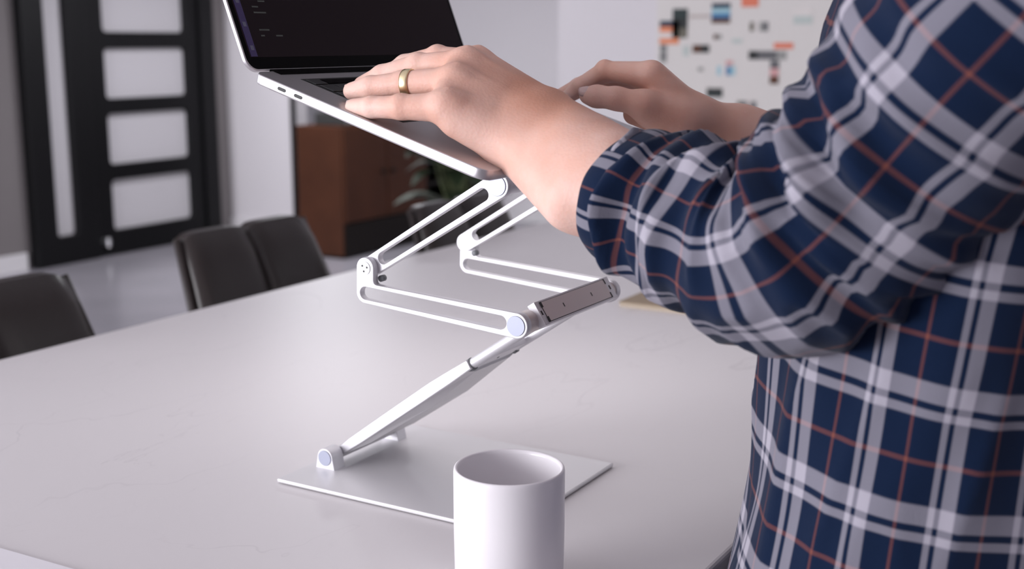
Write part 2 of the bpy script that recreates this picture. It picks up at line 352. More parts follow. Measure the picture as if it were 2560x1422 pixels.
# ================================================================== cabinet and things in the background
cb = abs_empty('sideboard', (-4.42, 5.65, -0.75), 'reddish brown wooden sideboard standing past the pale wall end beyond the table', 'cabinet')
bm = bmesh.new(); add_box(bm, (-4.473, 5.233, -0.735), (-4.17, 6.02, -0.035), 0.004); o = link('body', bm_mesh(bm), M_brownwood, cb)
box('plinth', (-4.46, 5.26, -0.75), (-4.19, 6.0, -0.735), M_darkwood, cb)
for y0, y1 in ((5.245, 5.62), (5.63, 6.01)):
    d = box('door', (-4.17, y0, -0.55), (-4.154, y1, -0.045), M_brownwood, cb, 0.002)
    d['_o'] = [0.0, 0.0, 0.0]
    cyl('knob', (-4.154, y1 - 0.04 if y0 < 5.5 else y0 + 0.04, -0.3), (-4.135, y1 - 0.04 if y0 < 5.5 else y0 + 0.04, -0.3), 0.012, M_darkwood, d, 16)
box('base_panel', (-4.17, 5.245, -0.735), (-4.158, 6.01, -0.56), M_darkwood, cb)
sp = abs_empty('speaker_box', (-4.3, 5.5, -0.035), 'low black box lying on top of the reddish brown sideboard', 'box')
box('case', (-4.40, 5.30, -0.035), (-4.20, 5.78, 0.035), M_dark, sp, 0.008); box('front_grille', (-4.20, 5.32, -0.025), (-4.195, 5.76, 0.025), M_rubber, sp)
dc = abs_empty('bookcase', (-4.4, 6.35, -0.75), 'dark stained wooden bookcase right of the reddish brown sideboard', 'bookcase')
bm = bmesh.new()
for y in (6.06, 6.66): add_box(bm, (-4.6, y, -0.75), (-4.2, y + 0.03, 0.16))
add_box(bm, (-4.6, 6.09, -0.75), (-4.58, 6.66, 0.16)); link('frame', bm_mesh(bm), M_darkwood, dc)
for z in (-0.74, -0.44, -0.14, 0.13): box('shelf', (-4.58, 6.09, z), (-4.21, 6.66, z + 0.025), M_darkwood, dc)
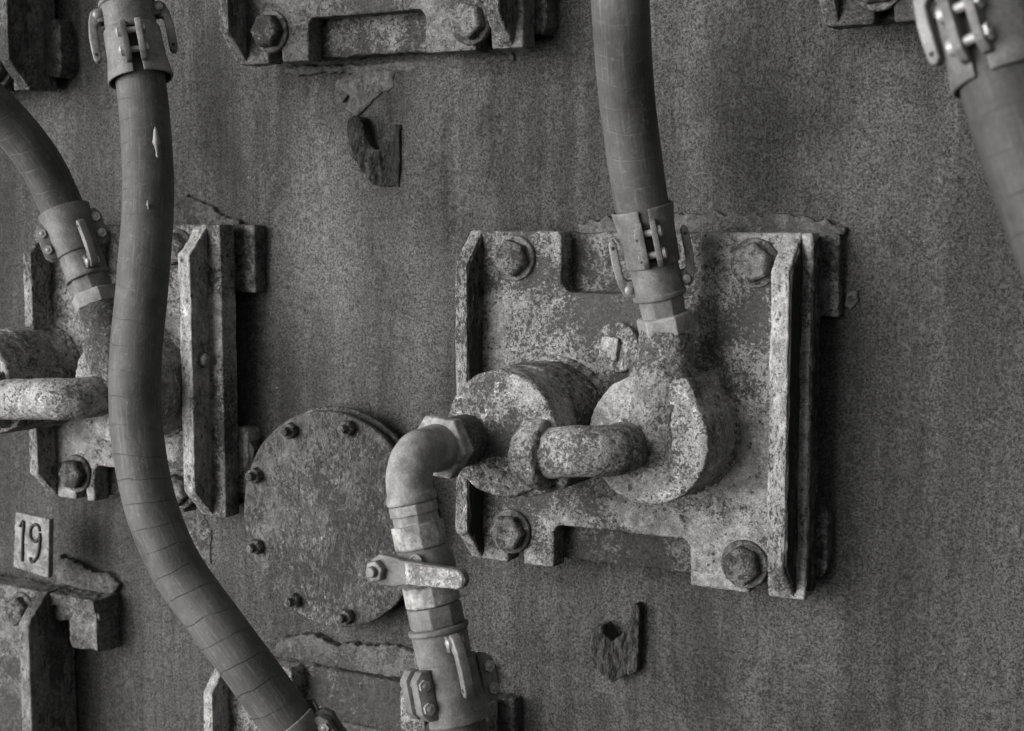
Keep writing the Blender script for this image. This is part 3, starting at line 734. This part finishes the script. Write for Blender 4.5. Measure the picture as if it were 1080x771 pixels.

◆ ◆ ◆ ◆ ◆ ◆ ◆

#### PROBLEM REQUIREMENTS
Report the number of lines of the listing above that hold the string "part", with no other text.

#### WRITTEN ANSWER
2